Meng said that she does not know about her husband’s whereabouts or even his health and last spoke to him in text messages on September 25, 2018, on a work trip to Beijing. She says that the last message he sent to her was “wait for my call,” followed by another text message with an emoji of a knife, apparently signalling danger. It was the last time she heard from him.  

Meng says that letters sent by her lawyers to Chinese authorities have gone unanswered and that she is not even sure if he is alive.  

The AP reported: 

Official word about Meng’s fate came out in dribs and drabs. A statement in October 2018, just moments after Grace Meng had first met reporters in Lyon, France, to sound the alarm about his disappearance, announced that he was being investigated for unspecified legal violations. That signaled that he was the latest high-ranking Chinese official to fall victim to a party purge. 

Interpol announced that Meng had resigned as president, effective immediately. That still infuriates his wife, who says the Lyon-based police body “was of no help at all.” She argues that by not taking a firmer stand, the global organization that works on shared law enforcement issues has only encouraged authoritarian behavior from Beijing. 

“Can someone who has been forcibly disappeared write a resignation letter of their own free will?” she asked. “Can a police organization turn a blind eye to a typical criminal offense like this?” 

Grace Meng told the Associated Press that the accusations against her husband are manufactured and that she believes her husband was subject to a political purge because he was using his position to push for change in the Chinese government.  

“It’s a fake case,” she said. “It’s an example of a political disagreement being turned into a criminal affair. The extent of corruption in China today is extremely serious. It’s everywhere. But there are two different opinions about how to solve corruption. One is the method used now.

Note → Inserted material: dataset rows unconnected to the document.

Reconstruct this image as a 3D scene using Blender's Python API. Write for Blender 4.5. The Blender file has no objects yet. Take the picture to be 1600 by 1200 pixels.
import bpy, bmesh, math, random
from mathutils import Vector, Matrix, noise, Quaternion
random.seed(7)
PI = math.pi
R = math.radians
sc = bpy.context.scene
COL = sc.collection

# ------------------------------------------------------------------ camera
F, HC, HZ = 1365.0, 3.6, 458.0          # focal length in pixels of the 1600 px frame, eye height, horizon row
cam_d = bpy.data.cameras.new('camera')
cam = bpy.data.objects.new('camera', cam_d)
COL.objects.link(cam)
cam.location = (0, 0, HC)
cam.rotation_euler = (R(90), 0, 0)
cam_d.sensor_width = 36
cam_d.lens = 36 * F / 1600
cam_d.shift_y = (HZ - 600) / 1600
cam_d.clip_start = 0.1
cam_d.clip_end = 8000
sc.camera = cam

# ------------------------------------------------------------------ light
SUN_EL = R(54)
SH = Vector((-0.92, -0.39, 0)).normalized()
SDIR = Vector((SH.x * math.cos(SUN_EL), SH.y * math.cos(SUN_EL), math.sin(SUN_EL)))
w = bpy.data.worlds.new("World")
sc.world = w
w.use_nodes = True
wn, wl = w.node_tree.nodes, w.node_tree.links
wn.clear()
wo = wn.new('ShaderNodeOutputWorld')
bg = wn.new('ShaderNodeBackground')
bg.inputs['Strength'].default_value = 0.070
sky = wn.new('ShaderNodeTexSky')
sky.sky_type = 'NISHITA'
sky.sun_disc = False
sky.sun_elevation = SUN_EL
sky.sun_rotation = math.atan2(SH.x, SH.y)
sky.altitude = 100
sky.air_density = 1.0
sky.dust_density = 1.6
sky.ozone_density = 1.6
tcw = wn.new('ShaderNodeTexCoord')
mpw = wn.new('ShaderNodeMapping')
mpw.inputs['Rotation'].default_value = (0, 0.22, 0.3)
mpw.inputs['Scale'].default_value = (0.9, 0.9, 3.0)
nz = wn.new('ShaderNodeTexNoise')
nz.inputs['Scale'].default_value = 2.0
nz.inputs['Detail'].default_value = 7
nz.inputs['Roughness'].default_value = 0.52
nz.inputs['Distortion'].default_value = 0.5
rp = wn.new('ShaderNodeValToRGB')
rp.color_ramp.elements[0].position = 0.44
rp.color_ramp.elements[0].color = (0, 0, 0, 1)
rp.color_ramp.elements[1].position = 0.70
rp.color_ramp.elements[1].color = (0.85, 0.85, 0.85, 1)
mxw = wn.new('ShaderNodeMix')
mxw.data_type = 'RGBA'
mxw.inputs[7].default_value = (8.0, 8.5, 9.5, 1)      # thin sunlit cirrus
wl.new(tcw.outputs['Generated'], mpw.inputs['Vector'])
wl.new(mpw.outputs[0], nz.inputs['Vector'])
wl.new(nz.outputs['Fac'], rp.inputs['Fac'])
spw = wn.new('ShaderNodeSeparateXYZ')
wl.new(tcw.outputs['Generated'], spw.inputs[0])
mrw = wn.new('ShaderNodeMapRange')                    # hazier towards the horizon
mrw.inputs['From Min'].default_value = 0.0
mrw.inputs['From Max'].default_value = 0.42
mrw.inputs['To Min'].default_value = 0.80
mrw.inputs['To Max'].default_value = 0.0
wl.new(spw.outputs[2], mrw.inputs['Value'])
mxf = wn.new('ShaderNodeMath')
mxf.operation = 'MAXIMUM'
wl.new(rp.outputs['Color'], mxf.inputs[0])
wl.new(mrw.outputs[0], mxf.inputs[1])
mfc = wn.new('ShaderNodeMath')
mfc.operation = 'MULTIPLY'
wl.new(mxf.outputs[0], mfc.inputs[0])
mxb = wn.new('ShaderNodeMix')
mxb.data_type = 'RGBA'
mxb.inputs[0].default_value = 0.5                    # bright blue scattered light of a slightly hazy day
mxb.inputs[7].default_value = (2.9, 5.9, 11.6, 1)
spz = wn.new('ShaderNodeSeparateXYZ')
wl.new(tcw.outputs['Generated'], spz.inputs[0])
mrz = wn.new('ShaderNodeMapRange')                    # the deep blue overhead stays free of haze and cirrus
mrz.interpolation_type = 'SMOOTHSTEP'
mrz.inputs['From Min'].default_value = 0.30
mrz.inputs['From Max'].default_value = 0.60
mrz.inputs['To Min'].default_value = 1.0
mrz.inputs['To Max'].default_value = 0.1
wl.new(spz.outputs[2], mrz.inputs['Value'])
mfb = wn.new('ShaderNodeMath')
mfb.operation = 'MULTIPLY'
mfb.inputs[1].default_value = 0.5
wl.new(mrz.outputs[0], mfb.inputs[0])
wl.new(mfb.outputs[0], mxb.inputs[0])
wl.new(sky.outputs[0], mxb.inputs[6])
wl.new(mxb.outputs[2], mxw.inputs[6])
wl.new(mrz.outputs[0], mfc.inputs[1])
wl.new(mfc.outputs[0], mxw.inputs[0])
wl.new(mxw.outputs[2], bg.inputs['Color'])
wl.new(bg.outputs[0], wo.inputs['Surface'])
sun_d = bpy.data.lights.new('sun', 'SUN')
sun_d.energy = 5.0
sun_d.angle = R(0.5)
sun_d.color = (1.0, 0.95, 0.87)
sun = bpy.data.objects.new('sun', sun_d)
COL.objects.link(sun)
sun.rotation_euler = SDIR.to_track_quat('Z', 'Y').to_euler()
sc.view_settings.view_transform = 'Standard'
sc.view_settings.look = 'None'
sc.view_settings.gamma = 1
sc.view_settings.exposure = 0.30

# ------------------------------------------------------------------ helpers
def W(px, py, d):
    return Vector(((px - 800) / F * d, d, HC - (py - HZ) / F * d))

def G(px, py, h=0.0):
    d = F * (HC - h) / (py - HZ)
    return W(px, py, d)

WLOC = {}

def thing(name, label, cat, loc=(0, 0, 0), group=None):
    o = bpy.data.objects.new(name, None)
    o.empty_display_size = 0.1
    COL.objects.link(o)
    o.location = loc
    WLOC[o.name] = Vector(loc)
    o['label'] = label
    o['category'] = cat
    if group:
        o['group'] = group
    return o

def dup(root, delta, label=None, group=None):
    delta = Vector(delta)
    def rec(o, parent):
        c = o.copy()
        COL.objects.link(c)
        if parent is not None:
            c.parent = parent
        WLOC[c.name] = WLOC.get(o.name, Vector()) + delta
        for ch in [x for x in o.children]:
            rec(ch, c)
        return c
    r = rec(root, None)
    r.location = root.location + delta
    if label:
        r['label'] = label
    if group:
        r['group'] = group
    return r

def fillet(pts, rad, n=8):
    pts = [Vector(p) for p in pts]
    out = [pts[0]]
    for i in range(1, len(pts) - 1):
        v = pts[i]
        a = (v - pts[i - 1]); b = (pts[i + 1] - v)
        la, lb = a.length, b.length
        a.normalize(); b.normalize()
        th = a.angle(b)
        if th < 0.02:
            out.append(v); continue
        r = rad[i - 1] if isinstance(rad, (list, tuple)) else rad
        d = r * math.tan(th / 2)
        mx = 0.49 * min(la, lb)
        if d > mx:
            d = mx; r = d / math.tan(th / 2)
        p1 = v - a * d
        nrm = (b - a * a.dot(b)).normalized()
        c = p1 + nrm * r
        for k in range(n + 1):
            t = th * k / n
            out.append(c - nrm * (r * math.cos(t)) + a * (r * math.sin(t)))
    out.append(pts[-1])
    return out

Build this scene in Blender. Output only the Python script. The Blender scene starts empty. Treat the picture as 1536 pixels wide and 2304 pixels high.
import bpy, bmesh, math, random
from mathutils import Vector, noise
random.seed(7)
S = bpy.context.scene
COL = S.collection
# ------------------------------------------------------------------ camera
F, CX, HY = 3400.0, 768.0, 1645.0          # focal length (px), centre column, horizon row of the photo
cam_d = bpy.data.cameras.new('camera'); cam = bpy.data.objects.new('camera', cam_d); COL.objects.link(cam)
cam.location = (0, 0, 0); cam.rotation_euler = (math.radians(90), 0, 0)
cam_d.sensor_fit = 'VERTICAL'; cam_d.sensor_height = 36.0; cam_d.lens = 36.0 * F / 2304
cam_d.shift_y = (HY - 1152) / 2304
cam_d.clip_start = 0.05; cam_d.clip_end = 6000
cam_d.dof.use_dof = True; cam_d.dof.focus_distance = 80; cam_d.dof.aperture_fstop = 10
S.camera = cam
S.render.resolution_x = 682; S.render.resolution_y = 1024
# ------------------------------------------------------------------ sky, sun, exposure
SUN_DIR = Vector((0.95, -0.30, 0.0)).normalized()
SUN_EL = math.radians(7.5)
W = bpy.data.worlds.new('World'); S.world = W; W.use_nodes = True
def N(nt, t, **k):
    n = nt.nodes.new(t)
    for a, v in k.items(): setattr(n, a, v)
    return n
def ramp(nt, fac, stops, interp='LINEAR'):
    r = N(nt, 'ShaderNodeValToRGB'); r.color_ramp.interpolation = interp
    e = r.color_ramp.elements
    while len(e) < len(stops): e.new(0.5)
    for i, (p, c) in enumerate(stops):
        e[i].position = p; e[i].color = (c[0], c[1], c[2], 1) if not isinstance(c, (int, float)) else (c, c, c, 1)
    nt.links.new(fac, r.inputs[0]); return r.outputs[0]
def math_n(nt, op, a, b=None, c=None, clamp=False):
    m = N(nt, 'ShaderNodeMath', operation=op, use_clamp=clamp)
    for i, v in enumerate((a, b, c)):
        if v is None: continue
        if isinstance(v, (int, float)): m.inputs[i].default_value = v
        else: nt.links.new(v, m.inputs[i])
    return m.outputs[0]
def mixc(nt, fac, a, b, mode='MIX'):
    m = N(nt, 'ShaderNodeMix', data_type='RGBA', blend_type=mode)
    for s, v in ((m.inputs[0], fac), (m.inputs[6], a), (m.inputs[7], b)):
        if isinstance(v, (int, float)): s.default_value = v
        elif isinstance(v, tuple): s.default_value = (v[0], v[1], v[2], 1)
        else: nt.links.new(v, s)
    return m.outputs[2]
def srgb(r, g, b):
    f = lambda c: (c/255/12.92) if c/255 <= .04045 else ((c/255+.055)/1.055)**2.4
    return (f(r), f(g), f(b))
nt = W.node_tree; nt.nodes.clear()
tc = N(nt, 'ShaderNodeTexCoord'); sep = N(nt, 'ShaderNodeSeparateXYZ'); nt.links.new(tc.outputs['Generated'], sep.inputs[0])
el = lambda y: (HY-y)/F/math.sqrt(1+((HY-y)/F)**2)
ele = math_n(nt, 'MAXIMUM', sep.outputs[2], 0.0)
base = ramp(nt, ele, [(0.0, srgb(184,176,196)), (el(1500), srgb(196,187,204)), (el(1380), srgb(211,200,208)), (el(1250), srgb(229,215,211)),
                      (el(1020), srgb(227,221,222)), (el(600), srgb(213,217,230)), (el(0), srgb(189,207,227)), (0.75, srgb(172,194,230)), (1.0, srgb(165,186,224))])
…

The other is to move toward constitutional democracy, to solve the problem at its roots.” 

Grace Meng, whose family has previous experience with the communist regime, says that her grandfather was stripped of his business assets by the communist government in 1949 and imprisoned in a labor camp. She says that history is now repeating itself for the Chinese people.  

“Of course, this is a great tragedy in our family, a source of great suffering,” she said. “But I also know that very many families in China today are facing a similar fate to mine.”